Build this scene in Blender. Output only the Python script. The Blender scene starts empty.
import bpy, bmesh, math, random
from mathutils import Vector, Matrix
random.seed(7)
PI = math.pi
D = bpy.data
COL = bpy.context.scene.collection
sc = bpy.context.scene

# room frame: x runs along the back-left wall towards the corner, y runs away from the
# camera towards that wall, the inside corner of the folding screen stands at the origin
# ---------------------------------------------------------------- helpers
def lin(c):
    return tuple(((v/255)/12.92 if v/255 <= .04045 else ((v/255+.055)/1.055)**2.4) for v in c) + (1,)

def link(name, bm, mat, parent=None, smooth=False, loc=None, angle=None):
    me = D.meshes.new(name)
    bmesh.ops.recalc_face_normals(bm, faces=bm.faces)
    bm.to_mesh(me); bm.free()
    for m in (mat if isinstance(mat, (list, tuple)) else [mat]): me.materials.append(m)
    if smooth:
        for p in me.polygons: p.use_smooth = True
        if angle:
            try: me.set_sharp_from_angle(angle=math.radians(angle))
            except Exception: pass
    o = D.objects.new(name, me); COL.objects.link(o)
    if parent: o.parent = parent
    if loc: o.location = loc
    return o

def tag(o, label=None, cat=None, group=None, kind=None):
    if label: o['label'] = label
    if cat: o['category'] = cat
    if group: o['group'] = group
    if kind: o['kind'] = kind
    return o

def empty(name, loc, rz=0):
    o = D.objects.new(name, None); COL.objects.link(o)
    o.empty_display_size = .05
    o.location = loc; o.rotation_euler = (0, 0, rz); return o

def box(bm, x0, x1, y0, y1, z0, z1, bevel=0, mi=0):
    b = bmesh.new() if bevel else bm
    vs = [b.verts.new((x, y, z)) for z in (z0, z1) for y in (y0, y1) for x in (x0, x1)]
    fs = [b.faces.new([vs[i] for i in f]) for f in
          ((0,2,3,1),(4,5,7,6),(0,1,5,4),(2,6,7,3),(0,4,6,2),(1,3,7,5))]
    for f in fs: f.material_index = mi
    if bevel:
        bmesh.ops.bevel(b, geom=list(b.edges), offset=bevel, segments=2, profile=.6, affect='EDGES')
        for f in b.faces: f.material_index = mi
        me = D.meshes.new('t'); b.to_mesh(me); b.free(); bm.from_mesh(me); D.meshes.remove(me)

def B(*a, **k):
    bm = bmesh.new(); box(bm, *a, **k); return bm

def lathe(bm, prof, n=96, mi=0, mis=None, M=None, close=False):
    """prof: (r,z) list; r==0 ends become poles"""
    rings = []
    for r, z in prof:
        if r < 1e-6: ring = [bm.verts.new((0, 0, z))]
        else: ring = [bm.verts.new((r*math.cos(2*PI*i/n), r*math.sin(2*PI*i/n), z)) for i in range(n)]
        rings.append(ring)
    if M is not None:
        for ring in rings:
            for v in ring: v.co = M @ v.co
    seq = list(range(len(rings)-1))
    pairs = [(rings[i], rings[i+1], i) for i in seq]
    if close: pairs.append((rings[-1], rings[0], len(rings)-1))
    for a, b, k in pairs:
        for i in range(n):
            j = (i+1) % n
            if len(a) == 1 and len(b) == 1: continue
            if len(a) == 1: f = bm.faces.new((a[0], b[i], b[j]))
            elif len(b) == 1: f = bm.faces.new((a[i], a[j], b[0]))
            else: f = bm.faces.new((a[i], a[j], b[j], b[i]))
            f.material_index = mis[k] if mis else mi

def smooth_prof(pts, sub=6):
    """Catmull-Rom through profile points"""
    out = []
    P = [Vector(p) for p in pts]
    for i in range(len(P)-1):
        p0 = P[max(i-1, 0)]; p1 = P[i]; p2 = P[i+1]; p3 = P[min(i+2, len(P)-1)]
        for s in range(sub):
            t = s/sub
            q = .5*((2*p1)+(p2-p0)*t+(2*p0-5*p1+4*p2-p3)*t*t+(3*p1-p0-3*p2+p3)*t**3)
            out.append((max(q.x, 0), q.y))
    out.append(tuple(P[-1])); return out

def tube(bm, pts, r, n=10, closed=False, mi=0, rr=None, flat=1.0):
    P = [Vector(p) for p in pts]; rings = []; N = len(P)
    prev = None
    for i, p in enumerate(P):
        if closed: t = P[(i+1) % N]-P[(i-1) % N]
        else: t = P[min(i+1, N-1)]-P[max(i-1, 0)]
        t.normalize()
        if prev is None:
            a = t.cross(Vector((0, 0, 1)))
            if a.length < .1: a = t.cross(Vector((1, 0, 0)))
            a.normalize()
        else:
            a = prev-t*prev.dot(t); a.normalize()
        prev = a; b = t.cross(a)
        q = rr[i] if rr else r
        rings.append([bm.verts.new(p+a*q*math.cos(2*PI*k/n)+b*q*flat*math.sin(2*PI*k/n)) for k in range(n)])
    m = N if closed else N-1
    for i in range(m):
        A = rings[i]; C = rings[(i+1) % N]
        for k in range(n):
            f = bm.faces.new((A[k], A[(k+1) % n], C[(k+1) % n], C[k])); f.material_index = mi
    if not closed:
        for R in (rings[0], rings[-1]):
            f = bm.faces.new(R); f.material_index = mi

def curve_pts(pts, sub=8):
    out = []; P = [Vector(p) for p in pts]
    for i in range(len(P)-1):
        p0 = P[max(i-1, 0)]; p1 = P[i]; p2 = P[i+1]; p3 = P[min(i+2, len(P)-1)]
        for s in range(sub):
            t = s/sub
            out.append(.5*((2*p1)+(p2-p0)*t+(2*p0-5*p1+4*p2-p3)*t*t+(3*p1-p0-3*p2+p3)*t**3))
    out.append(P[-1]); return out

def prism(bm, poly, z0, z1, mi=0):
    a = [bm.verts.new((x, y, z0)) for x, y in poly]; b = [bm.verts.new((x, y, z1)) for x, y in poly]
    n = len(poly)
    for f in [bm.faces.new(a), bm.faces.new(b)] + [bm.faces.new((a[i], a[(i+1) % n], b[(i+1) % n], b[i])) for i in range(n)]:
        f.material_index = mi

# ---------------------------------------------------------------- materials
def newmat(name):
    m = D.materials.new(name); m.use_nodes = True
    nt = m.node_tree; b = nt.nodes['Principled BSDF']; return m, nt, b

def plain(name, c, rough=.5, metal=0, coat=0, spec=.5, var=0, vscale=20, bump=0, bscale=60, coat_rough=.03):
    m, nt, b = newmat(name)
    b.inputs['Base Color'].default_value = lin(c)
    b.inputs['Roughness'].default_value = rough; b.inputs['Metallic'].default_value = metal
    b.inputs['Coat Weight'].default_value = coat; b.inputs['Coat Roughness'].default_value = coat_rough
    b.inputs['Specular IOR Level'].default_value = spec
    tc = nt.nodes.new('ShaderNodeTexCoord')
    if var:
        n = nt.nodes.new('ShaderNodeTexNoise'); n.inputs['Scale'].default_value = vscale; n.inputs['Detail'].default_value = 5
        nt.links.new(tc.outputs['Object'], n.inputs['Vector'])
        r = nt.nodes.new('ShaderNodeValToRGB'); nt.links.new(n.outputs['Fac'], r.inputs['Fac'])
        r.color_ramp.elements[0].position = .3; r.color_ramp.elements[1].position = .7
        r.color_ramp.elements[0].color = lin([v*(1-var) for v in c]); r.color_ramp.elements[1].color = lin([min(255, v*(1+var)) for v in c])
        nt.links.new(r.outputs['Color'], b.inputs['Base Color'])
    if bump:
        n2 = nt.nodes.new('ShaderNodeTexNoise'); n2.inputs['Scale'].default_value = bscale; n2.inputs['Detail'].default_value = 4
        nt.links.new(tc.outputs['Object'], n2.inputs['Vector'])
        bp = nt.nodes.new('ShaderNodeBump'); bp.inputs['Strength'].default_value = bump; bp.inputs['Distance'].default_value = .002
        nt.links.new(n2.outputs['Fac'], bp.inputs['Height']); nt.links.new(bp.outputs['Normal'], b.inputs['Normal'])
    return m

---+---

**SHORT TASK**: Write out the data again, exactly and in full.

**COMPLETED TASK**:
Build this scene in Blender. Output only the Python script. The Blender scene starts empty.
import bpy, bmesh, math, random
from mathutils import Vector, Matrix
random.seed(7)
PI = math.pi
D = bpy.data
COL = bpy.context.scene.collection
sc = bpy.context.scene

# room frame: x runs along the back-left wall towards the corner, y runs away from the
# camera towards that wall, the inside corner of the folding screen stands at the origin
# ---------------------------------------------------------------- helpers
def lin(c):
    return tuple(((v/255)/12.92 if v/255 <= .04045 else ((v/255+.055)/1.055)**2.4) for v in c) + (1,)

def link(name, bm, mat, parent=None, smooth=False, loc=None, angle=None):
    me = D.meshes.new(name)
    bmesh.ops.recalc_face_normals(bm, faces=bm.faces)
    bm.to_mesh(me); bm.free()
    for m in (mat if isinstance(mat, (list, tuple)) else [mat]): me.materials.append(m)
    if smooth:
        for p in me.polygons: p.use_smooth = True
        if angle:
            try: me.set_sharp_from_angle(angle=math.radians(angle))
            except Exception: pass
    o = D.objects.new(name, me); COL.objects.link(o)
    if parent: o.parent = parent
    if loc: o.location = loc
    return o

def tag(o, label=None, cat=None, group=None, kind=None):
    if label: o['label'] = label
    if cat: o['category'] = cat
    if group: o['group'] = group
    if kind: o['kind'] = kind
    return o

def empty(name, loc, rz=0):
    o = D.objects.new(name, None); COL.objects.link(o)
    o.empty_display_size = .05
    o.location = loc; o.rotation_euler = (0, 0, rz); return o

def box(bm, x0, x1, y0, y1, z0, z1, bevel=0, mi=0):
    b = bmesh.new() if bevel else bm
    vs = [b.verts.new((x, y, z)) for z in (z0, z1) for y in (y0, y1) for x in (x0, x1)]
    fs = [b.faces.new([vs[i] for i in f]) for f in
          ((0,2,3,1),(4,5,7,6),(0,1,5,4),(2,6,7,3),(0,4,6,2),(1,3,7,5))]
    for f in fs: f.material_index = mi
    if bevel:
        bmesh.ops.bevel(b, geom=list(b.edges), offset=bevel, segments=2, profile=.6, affect='EDGES')
        for f in b.faces: f.material_index = mi
        me = D.meshes.new('t'); b.to_mesh(me); b.free(); bm.from_mesh(me); D.meshes.remove(me)

def B(*a, **k):
    bm = bmesh.new(); box(bm, *a, **k); return bm

def lathe(bm, prof, n=96, mi=0, mis=None, M=None, close=False):
    """prof: (r,z) list; r==0 ends become poles"""
    rings = []
    for r, z in prof:
        if r < 1e-6: ring = [bm.verts.new((0, 0, z))]
        else: ring = [bm.verts.new((r*math.cos(2*PI*i/n), r*math.sin(2*PI*i/n), z)) for i in range(n)]
        rings.append(ring)
    if M is not None:
        for ring in rings:
            for v in ring: v.co = M @ v.co
    seq = list(range(len(rings)-1))
    pairs = [(rings[i], rings[i+1], i) for i in seq]
    if close: pairs.append((rings[-1], rings[0], len(rings)-1))
    for a, b, k in pairs:
        for i in range(n):
            j = (i+1) % n
            if len(a) == 1 and len(b) == 1: continue
            if len(a) == 1: f = bm.faces.new((a[0], b[i], b[j]))
            elif len(b) == 1: f = bm.faces.new((a[i], a[j], b[0]))
            else: f = bm.faces.new((a[i], a[j], b[j], b[i]))
            f.material_index = mis[k] if mis else mi

def smooth_prof(pts, sub=6):
    """Catmull-Rom through profile points"""
    out = []
    P = [Vector(p) for p in pts]
    for i in range(len(P)-1):
        p0 = P[max(i-1, 0)]; p1 = P[i]; p2 = P[i+1]; p3 = P[min(i+2, len(P)-1)]
        for s in range(sub):
            t = s/sub
            q = .5*((2*p1)+(p2-p0)*t+(2*p0-5*p1+4*p2-p3)*t*t+(3*p1-p0-3*p2+p3)*t**3)
            out.append((max(q.x, 0), q.y))
    out.append(tuple(P[-1])); return out

def tube(bm, pts, r, n=10, closed=False, mi=0, rr=None, flat=1.0):
    P = [Vector(p) for p in pts]; rings = []; N = len(P)
    prev = None
    for i, p in enumerate(P):
        if closed: t = P[(i+1) % N]-P[(i-1) % N]
        else: t = P[min(i+1, N-1)]-P[max(i-1, 0)]
        t.normalize()
        if prev is None:
            a = t.cross(Vector((0, 0, 1)))
            if a.length < .1: a = t.cross(Vector((1, 0, 0)))
            a.normalize()
        else:
            a = prev-t*prev.dot(t); a.normalize()
        prev = a; b = t.cross(a)
        q = rr[i] if rr else r
        rings.append([bm.verts.new(p+a*q*math.cos(2*PI*k/n)+b*q*flat*math.sin(2*PI*k/n)) for k in range(n)])
    m = N if closed else N-1
    for i in range(m):
        A = rings[i]; C = rings[(i+1) % N]
        for k in range(n):
            f = bm.faces.new((A[k], A[(k+1) % n], C[(k+1) % n], C[k])); f.material_index = mi
    if not closed:
        for R in (rings[0], rings[-1]):
            f = bm.faces.new(R); f.material_index = mi

def curve_pts(pts, sub=8):
    out = []; P = [Vector(p) for p in pts]
    for i in range(len(P)-1):
        p0 = P[max(i-1, 0)]; p1 = P[i]; p2 = P[i+1]; p3 = P[min(i+2, len(P)-1)]
        for s in range(sub):
            t = s/sub
            out.append(.5*((2*p1)+(p2-p0)*t+(2*p0-5*p1+4*p2-p3)*t*t+(3*p1-p0-3*p2+p3)*t**3))
    out.append(P[-1]); return out

def prism(bm, poly, z0, z1, mi=0):
    a = [bm.verts.new((x, y, z0)) for x, y in poly]; b = [bm.verts.new((x, y, z1)) for x, y in poly]
    n = len(poly)
    for f in [bm.faces.new(a), bm.faces.new(b)] + [bm.faces.new((a[i], a[(i+1) % n], b[(i+1) % n], b[i])) for i in range(n)]:
        f.material_index = mi

# ---------------------------------------------------------------- materials
def newmat(name):
    m = D.materials.new(name); m.use_nodes = True
    nt = m.node_tree; b = nt.nodes['Principled BSDF']; return m, nt, b

def plain(name, c, rough=.5, metal=0, coat=0, spec=.5, var=0, vscale=20, bump=0, bscale=60, coat_rough=.03):
    m, nt, b = newmat(name)
    b.inputs['Base Color'].default_value = lin(c)
    b.inputs['Roughness'].default_value = rough; b.inputs['Metallic'].default_value = metal
    b.inputs['Coat Weight'].default_value = coat; b.inputs['Coat Roughness'].default_value = coat_rough
    b.inputs['Specular IOR Level'].default_value = spec
    tc = nt.nodes.new('ShaderNodeTexCoord')
    if var:
        n = nt.nodes.new('ShaderNodeTexNoise'); n.inputs['Scale'].default_value = vscale; n.inputs['Detail'].default_value = 5
        nt.links.new(tc.outputs['Object'], n.inputs['Vector'])
        r = nt.nodes.new('ShaderNodeValToRGB'); nt.links.new(n.outputs['Fac'], r.inputs['Fac'])
        r.color_ramp.elements[0].position = .3; r.color_ramp.elements[1].position = .7
        r.color_ramp.elements[0].color = lin([v*(1-var) for v in c]); r.color_ramp.elements[1].color = lin([min(255, v*(1+var)) for v in c])
        nt.links.new(r.outputs['Color'], b.inputs['Base Color'])
    if bump:
        n2 = nt.nodes.new('ShaderNodeTexNoise'); n2.inputs['Scale'].default_value = bscale; n2.inputs['Detail'].default_value = 4
        nt.links.new(tc.outputs['Object'], n2.inputs['Vector'])
        bp = nt.nodes.new('ShaderNodeBump'); bp.inputs['Strength'].default_value = bump; bp.inputs['Distance'].default_value = .002
        nt.links.new(n2.outputs['Fac'], bp.inputs['Height']); nt.links.new(bp.outputs['Normal'], b.inputs['Normal'])
    return m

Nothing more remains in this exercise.